At dusk tonight, the Real Homeless of Auckland (many not beneficiaries but full-time employed) will begin gathering in Bruce Pullman Park, preparing to sleep in their cars, while across town at the Pullman Hotel the stiletto-shod Real Housewives of Auckland wobble out to the Merc after a divine high tea spread (a mere $68 per person) of blueberry macarons, citrus tea cake, smoked salmon sandwiches and spinach tart topped with goat cheese foam; toasting their good fortune with a glass of Moet et Chandon ($18) or sharing a bottle: ‘‘Let's push the boat out.'' ‘‘We can't, Binky's taken it down the Sounds. Hahaha!'' for only $90. Guess which group Matchbox Pictures are making a TV show about.

Norm Kirk (incidentally also a Labour PM - is there a pattern emerging?), who built his own house, right down to casting the bricks, after paying £340 for a Kaiapoi section, famously said people don't want much, just ‘‘someone to love, somewhere to work and something to hope for.'' Now, if The Bachelor is anything to go by, you'll be lucky to find someone to love and a job that isn't a complete waste of four years and a $50,000 loan. There is still something to hope for, as long as it's not owning your own home. Hope Trump doesn't win.

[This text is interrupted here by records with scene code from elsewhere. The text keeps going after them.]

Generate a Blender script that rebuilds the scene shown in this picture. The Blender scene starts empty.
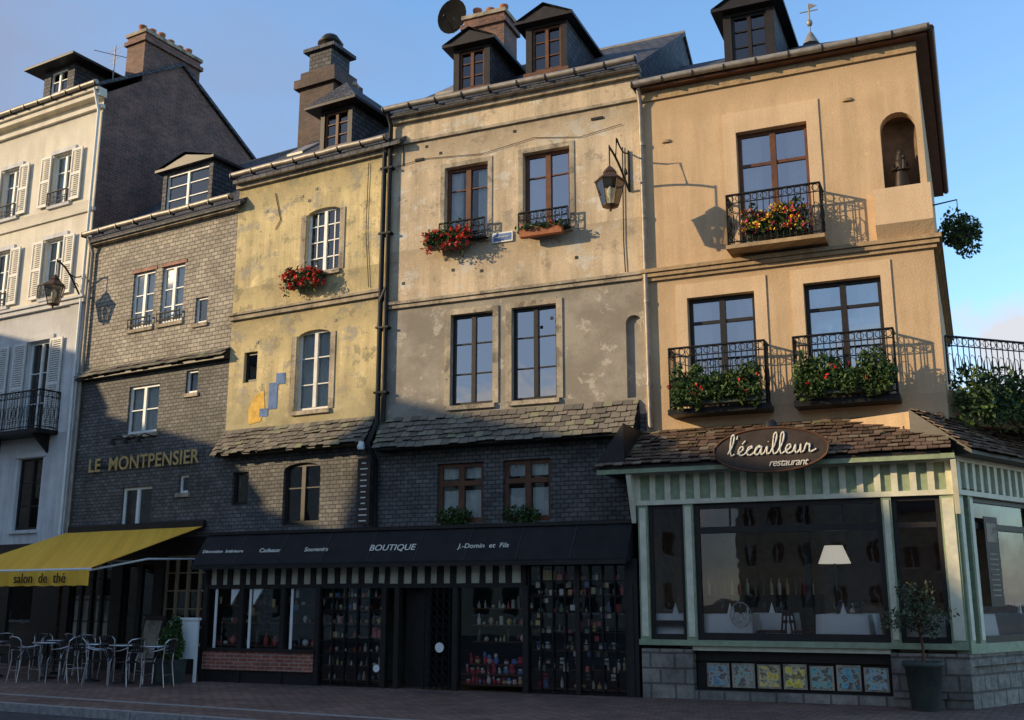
import bpy, math, random
from mathutils import Vector, Matrix
random.seed(7)
R=random.random
def U(a,b): return a+(b-a)*random.random()
sc=bpy.context.scene
# ---------------------------------------------------------------- materials
class NT:
    def __init__(s,name):
        s.m=bpy.data.materials.new(name); s.m.use_nodes=True
        s.t=s.m.node_tree; s.t.nodes.clear()
        s.o=s.n('ShaderNodeOutputMaterial')
    def n(s,typ,**kw):
        nd=s.t.nodes.new(typ)
        for k,v in kw.items(): setattr(nd,k,v)
        return nd
    def l(s,a,b): s.t.links.new(a,b)
    def coord(s):
        tc=s.n('ShaderNodeTexCoord'); return tc.outputs['Object']
    def xz(s):
        c=s.coord(); sp=s.n('ShaderNodeSeparateXYZ'); s.l(c,sp.inputs[0])
        ad=s.n('ShaderNodeMath',operation='ADD'); s.l(sp.outputs[0],ad.inputs[0]); s.l(sp.outputs[1],ad.inputs[1])
        cb=s.n('ShaderNodeCombineXYZ'); s.l(ad.outputs[0],cb.inputs[0]); s.l(sp.outputs[2],cb.inputs[1]); return cb.outputs[0]
    def noise(s,scale,detail=4,vec=None,rough=.6,sc3=None):
        v=vec or s.coord()
        if sc3:
            mp=s.n('ShaderNodeMapping'); mp.inputs['Scale'].default_value=sc3; s.l(v,mp.inputs[0]); v=mp.outputs[0]
        nz=s.n('ShaderNodeTexNoise'); nz.inputs['Scale'].default_value=scale; nz.inputs['Detail'].default_value=detail; nz.inputs['Roughness'].default_value=rough
        s.l(v,nz.inputs['Vector']); return nz.outputs['Fac']
    def ramp(s,f,stops,interp='LINEAR'):
        r=s.n('ShaderNodeValToRGB'); e=r.color_ramp; e.interpolation=interp
        while len(e.elements)<len(stops): e.elements.new(.5)
        for el,(p,c) in zip(e.elements,stops):
            el.position=p; el.color=(c,c,c,1) if isinstance(c,(int,float)) else (*c,1)
        s.l(f,r.inputs[0]); return r.outputs[0]
    def mix(s,f,a,b,mode='MIX'):
        m=s.n('ShaderNodeMixRGB',blend_type=mode)
        for i,v in ((0,f),(1,a),(2,b)):
            if isinstance(v,(int,float)): m.inputs[i].default_value=v
            elif isinstance(v,tuple): m.inputs[i].default_value=(*v,1)
            else: s.l(v,m.inputs[i])
        return m.outputs[0]
    def bsdf(s,col,rough=.8,metal=0,bump=None,bs=.3,bd=.02,spec=.3):
        b=s.n('ShaderNodeBsdfPrincipled')
        if isinstance(col,tuple): b.inputs['Base Color'].default_value=(*col,1)
        else: s.l(col,b.inputs['Base Color'])
        b.inputs['Roughness'].default_value=rough
        b.inputs['Metallic'].default_value=metal; b.inputs['Specular IOR Level'].default_value=spec
        if bump is not None:
            bp=s.n('ShaderNodeBump'); bp.inputs['Strength'].default_value=bs; bp.inputs['Distance'].default_value=bd
            s.l(bump,bp.inputs['Height']); s.l(bp.outputs[0],b.inputs['Normal'])
        s.l(b.outputs[0],s.o.inputs[0]); return s.m
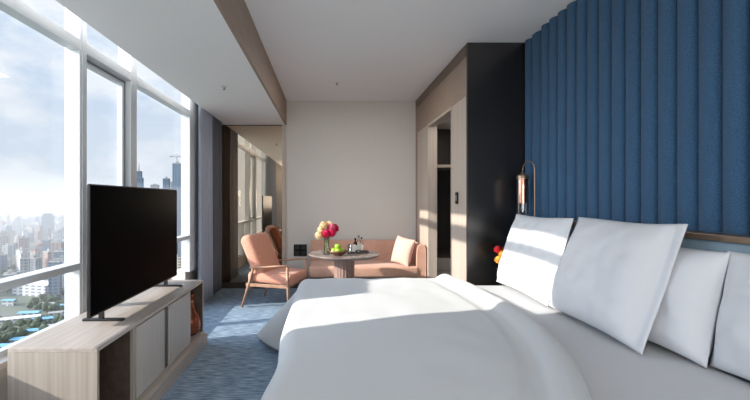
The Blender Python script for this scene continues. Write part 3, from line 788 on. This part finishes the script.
def px2dir(px): return (px-328)/430.0
rnd = random.Random(5)
def building(px, D, w_, d_, h_, m, rot, label, group, crown=0):
    x = px2dir(px)*D
    if group is None: placed.append((x, D, max(w_, d_)+8))
    t = thing('building', label, 'building', (x, D, G), rot, group)
    bm = bmesh.new(); bx(bm, -w_/2, w_/2, -d_/2, d_/2, 0, h_)
    if crown == 2: bx(bm, -w_*.35, w_*.35, -d_*.35, d_*.35, h_, h_*1.12)
    obj('facade', bm, m, t)
    bm = bmesh.new(); bx(bm, -w_/2-.3, w_/2+.3, -d_/2-.3, d_/2+.3, h_, h_+1.2)
    bx(bm, -w_*.2, w_*.15, -d_*.15, d_*.2, h_+1.2, h_+5)
    obj('roof', bm, Mroof if crown != 1 else Mred, t)
    return t
placed = []
# named towers
def top(D, py): return EYE+120+(200-py)*D/430
building(48, 1400, 30, 28, top(1400, 216), Bm[4], .3, 'dark tower rising to the waterline beyond the first pane', None, 2)
building(177.5, 900, 17, 17, top(900, 164), Bm[4], .15, 'tallest dark slab tower at the right edge of the third window', None)
building(166.5, 1000, 14, 14, top(1000, 179), Bm[4], .2, 'slim rounded-top tower just left of the tallest slab', None, 0)
building(172, 1300, 26, 20, top(1300, 183), Bm[0], .1, 'grey tower filling the gap behind the tallest slab', None)
building(139, 1500, 26, 24, top(1500, 178), Bm[4], .2, 'grey stepped tower with a spire beside the window mullion', None, 2)
building(155, 1800, 30, 26, top(1800, 185), Bm[0], .2, 'pale flat-topped tower seen above the television', None)
bm = bmesh.new(); x = px2dir(139)*1500; tube(bm, [(x, 1500, G+top(1500, 178)*1.12), (x, 1500, G+top(1500, 170)*1.12)], [1.6, .3], 6); tag(obj('spire', bm, Mtrunk), 'thin spire on the grey stepped tower', 'spire')
t = thing('tower_crane', 'construction crane on top of the tallest slab tower', 'crane', (px2dir(177)*900, 900, G+top(900, 164)))
bm = bmesh.new(); tube(bm, [(0, 0, 5), (0, 0, 16)], .7, 6); obj('mast', bm, Mtrunk, t)
bm = bmesh.new(); tube(bm, [(-16, 0, 15), (8, 0, 15)], .5, 6); tube(bm, [(-16, 0, 15), (0, 0, 20)], .25, 5); tube(bm, [(8, 0, 15), (0, 0, 20), (0, 0, 15)], .25, 5); obj('boom', bm, Mtrunk, t)

# big white roofed hall and blue roofed sheds nearer
def shed(px, py, w_, d_, h_, rot, mroof, label, group, mwall=None):
    D = 430*(121.35-h_)/(py-200); x = px2dir(px)*D
    t = thing('shed', label, 'building', (x, D, G), rot, group)
    bm = bmesh.new(); bx(bm, -w_/2, w_/2, -d_/2, d_/2, 0, h_); obj('facade', bm, mwall or Bm[2], t)
    bm = bmesh.new()
    vs = [bm.verts.new(p) for p in ((-w_/2-1, -d_/2-1, h_), (w_/2+1, -d_/2-1, h_), (w_/2+1, d_/2+1, h_), (-w_/2-1, d_/2+1, h_), (-w_/2-1, 0, h_+d_*.14), (w_/2+1, 0, h_+d_*.14))]
    for q in ((0, 1, 5, 4), (3, 4, 5, 2), (0, 4, 3), (1, 2, 5), (0, 3, 2, 1)): bm.faces.new([vs[i] for i in q])
    obj('roof', bm, mroof, t)
    placed.append((x, D, max(w_, d_)*.6))
    return t
shed(38, 283, 52, 26, 14, -.25, Mwhite, 'wide white-roofed hall just above the window rail', None)
shed(12, 318, 46, 9, 6, .45, Mwhite, 'long low white roof below the window rail', None)
for i, (px, py) in enumerate([(30, 330), (44, 318), (56, 312), (38, 341), (22, 338), (52, 325), (62, 305), (10, 300), (48, 303), (5, 345), (30, 312)]):
    blue = i % 3 != 2
    shed(px, py, rnd.uniform(11, 18), rnd.uniform(6, 9), 6, .2+rnd.uniform(-.2, .3), Mblue if blue else Mroof,
         'small blue-roofed shed among the trees below the rail' if blue else 'small grey-roofed shed among the trees below the rail', 'blue-roofed sheds' if blue else 'grey-roofed sheds')
# the many other buildings
n = 0; tries = 0
while n < 230 and tries < 14000:
    tries += 1
    D = math.exp(rnd.uniform(math.log(520), math.log(2300)))
    px = rnd.uniform(-25, 78) if rnd.random() < .8 else rnd.uniform(120, 205)
    x = px2dir(px)*D
    if any((x-a_)**2+(D-b_)**2 < (c_+3)**2 for a_, b_, c_ in placed): continue
    w_ = rnd.uniform(9, 17); d_ = rnd.uniform(8, 15); h_ = rnd.choice([14, 18, 22, 30, 40, 50])*rnd.uniform(.8, 1.2)
    if D > 1300: w_ *= 1.6; d_ *= 1.6; h_ *= 1.1
    ymax = 200+430*(121.3-h_)/D
    if ymax < 214: h_ = 121.3-(16)*D/430
    if h_ < 12: continue
    placed.append((x, D, max(w_, d_)*.95+6)); n += 1
    mi = rnd.randrange(5)
    kindn = ['grey', 'beige', 'white', 'pinkish', 'blue-grey'][mi]
    sz = 'tall' if h_ > 42 else 'low'
    where = ('in the city strip beside the television' if px > 100 else ('in the hazy district near the water' if D > 1100 else 'in the nearer district above the window rail'))
    grp = '%s %s buildings %s' % (sz, kindn, where)
    building(px, D, w_, d_, h_, Bm[mi], rnd.uniform(-.5, .9), '%s %s building %s' % (sz, kindn, where), grp, crown=1 if (h_ < 24 and rnd.random() < .3) else 0)
# trees: lumpy crowns on trunks, individually placed
def tree_meshes(seed):
    bm = bmesh.new()
    r2 = random.Random(seed)
    for k in range(7):
        tmp = bmesh.new(); bmesh.ops.create_icosphere(tmp, subdivisions=2, radius=1)
        c0 = Vector((r2.uniform(-2.4, 2.4), r2.uniform(-2.4, 2.4), r2.uniform(5, 9))); s = r2.uniform(2.2, 3.6)
        for v in tmp.verts: v.co = c0+v.co*s*(1+.25*noise.noise(v.co*2+Vector((k, seed, 0))))
        merge(bm, tmp)
    me = bpy.data.meshes.new('crown'); bm.to_mesh(me); bm.free(); me.materials.append(Mgreen)
    bm = bmesh.new(); tube(bm, [(0, 0, 0), (0, 0, 6)], [.5, .3], 6); mt = bpy.data.meshes.new('trunk'); bm.to_mesh(mt); bm.free(); mt.materials.append(Mtrunk)
    return me, mt
TM = [tree_meshes(s) for s in (1, 2, 3)]
n = 0; tries = 0
while n < 260 and tries < 9000:
    tries += 1
    py = rnd.uniform(262, 372); px = rnd.uniform(-6, 70) if rnd.random() < .93 else rnd.uniform(150, 190)
    D = 430*113/(py-200); x = px2dir(px)*D
    if noise.noise(Vector((x*.012, D*.012, 0))) < -.22: continue
    if any((x-a_)**2+(D-b_)**2 < (c_*.6+2)**2 for a_, b_, c_ in placed): continue
    placed.append((x, D, 6.5)); n += 1
    me, mt = TM[n % 3]
    o = bpy.data.objects.new('tree', None); C.objects.link(o); o.location = (x, D, G); s = rnd.uniform(.45, .95); o.scale = (s, s, s); o.rotation_euler = (0, 0, rnd.uniform(0, 6))
    where = 'beside the television' if px > 100 else ('far below under the window rail near the console' if py > 325 else ('far below around the blue-roofed sheds' if py > 292 else 'far below around the white-roofed hall'))
    tag(o, 'leafy green tree '+where, 'tree', 'trees '+where)
    c = bpy.data.objects.new('crown', me); C.objects.link(c); c.parent = o
    c = bpy.data.objects.new('trunk', mt); C.objects.link(c); c.parent = o

# sea haze lying over the city
bm = bmesh.new(); bx(bm, -14000, -230, 240, 16000, G-4, 25)
m = bpy.data.materials.new('sea_haze'); m.use_nodes = True; n_ = m.node_tree; n_.nodes.clear()
oo = n_.nodes.new('ShaderNodeOutputMaterial'); vs = n_.nodes.new('ShaderNodeVolumeScatter'); vs.inputs['Density'].default_value = .00062; vs.inputs['Color'].default_value = (.97, .98, 1, 1); vs.inputs['Anisotropy'].default_value = .2
n_.links.new(vs.outputs[0], oo.inputs['Volume'])
o = obj('haze', bm, m); tag(o, 'pale daylight haze lying over the city and sea', 'haze', kind='stuff')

The ‘‘nots'' vastly outnumbering the ‘‘haves'', and the haves disinclined to share, make this a good time to mention Jesus. ‘‘The poor are always with us,'' he said, which politicians love to repeat as a verbal shrug, a way of saying, ‘‘Yeah, nah, it's inevitable,'' conveniently forgetting the second half of this quote from the Gospel of Mark, which is ... ‘‘and you can help them anytime you want''.

The robots haven't yet taken over, but the heartless seem to be in power. Here, at the Apocalypse of decency, you'd better pray. Pray it doesn't happen to you.